Imagen del reencuentro entre Ana Paredes y su hija Melissa

Ana Paredes paseaba de un lado a otro mientras esperaba ansiosa, su mirada estaba fija en la escalera eléctrica que escupía pasajeros en la zona donde se recoge el equipaje. Cuando salió la niña, Paredes corrió para sostenerla y acariciarla. Pero Melissa, la hija de 10 años a quien llevaba siete años sin ver, solo le dio un abrazo contenido al inicio.

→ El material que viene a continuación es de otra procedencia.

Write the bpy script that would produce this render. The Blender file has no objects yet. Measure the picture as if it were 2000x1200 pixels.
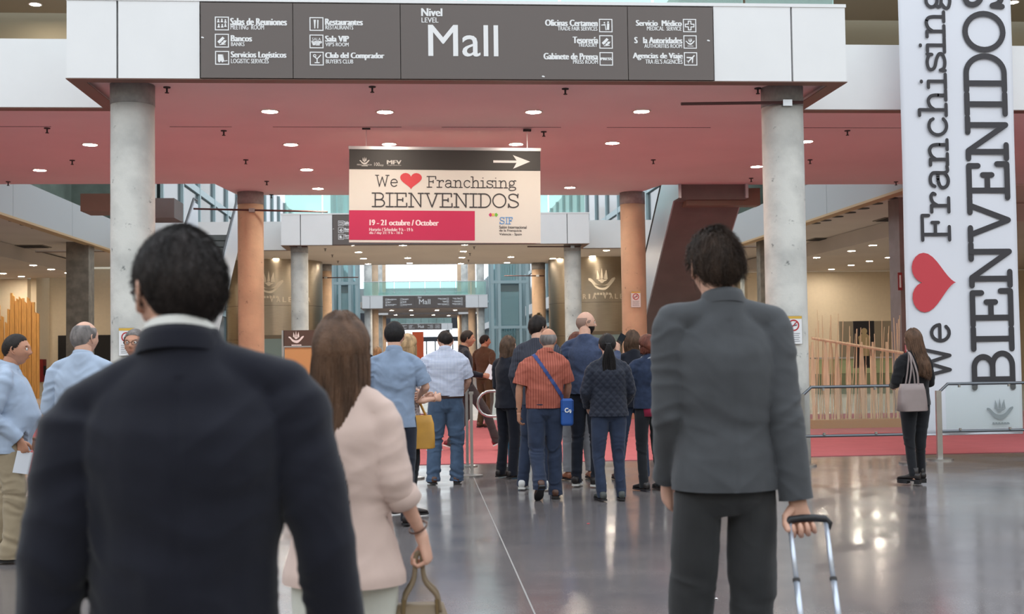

Antes de abordar el vuelo a Los Ángeles, la niña le había dicho a su madre que estaba preocupada de poder encontrarla en el aeropuerto. “¿Te voy a reconocer?”, le preguntó.

Su llegada el 2 de abril simbolizó el final de una travesía de más de 4000 kilómetros que comenzó en Guatemala en febrero, continuó por tierra a través de México y terminó en un peligroso viaje en balsa para cruzar el río Bravo y llegar a Texas. Estuvo varias semanas en un hogar grupal que contrató el gobierno antes de que se le permitiera reunirse con su madre y dos hermanos mayores en California.

Cuando Paredes dejó a Melissa en Guatemala en 2014, su hija era una niña pequeña y alegre que apenas aprendía los colores y armaba oraciones completas. Ahora, se bajó del avión cargando su propio equipaje, con un aire de madurez y despreocupación, y su grueso cabello negro recogido en un moño.

Durante los últimos seis meses, casi 50.000 niños migrantes como Melissa han cruzado solos la frontera del suroeste, una extraordinaria nueva ola de inmigración que ha dejado a las autoridades lidiando con tener que abrir refugios y ubicar a los familiares en Estados Unidos.

A diferencia de los niños migrantes que fueron separados de su familia en la frontera bajo el gobierno de Donald Trump, ahora muchos de los niños que llegan fueron dejados por sus padres en Honduras, Guatemala y El Salvador hace algunos años, mientras ellos emprendían la odisea hacia el norte en busca de trabajo. Los padres se sintieron motivados para mandarlos a traer debido al enfoque más relajado del presidente Joe Biden respecto a la inmigración.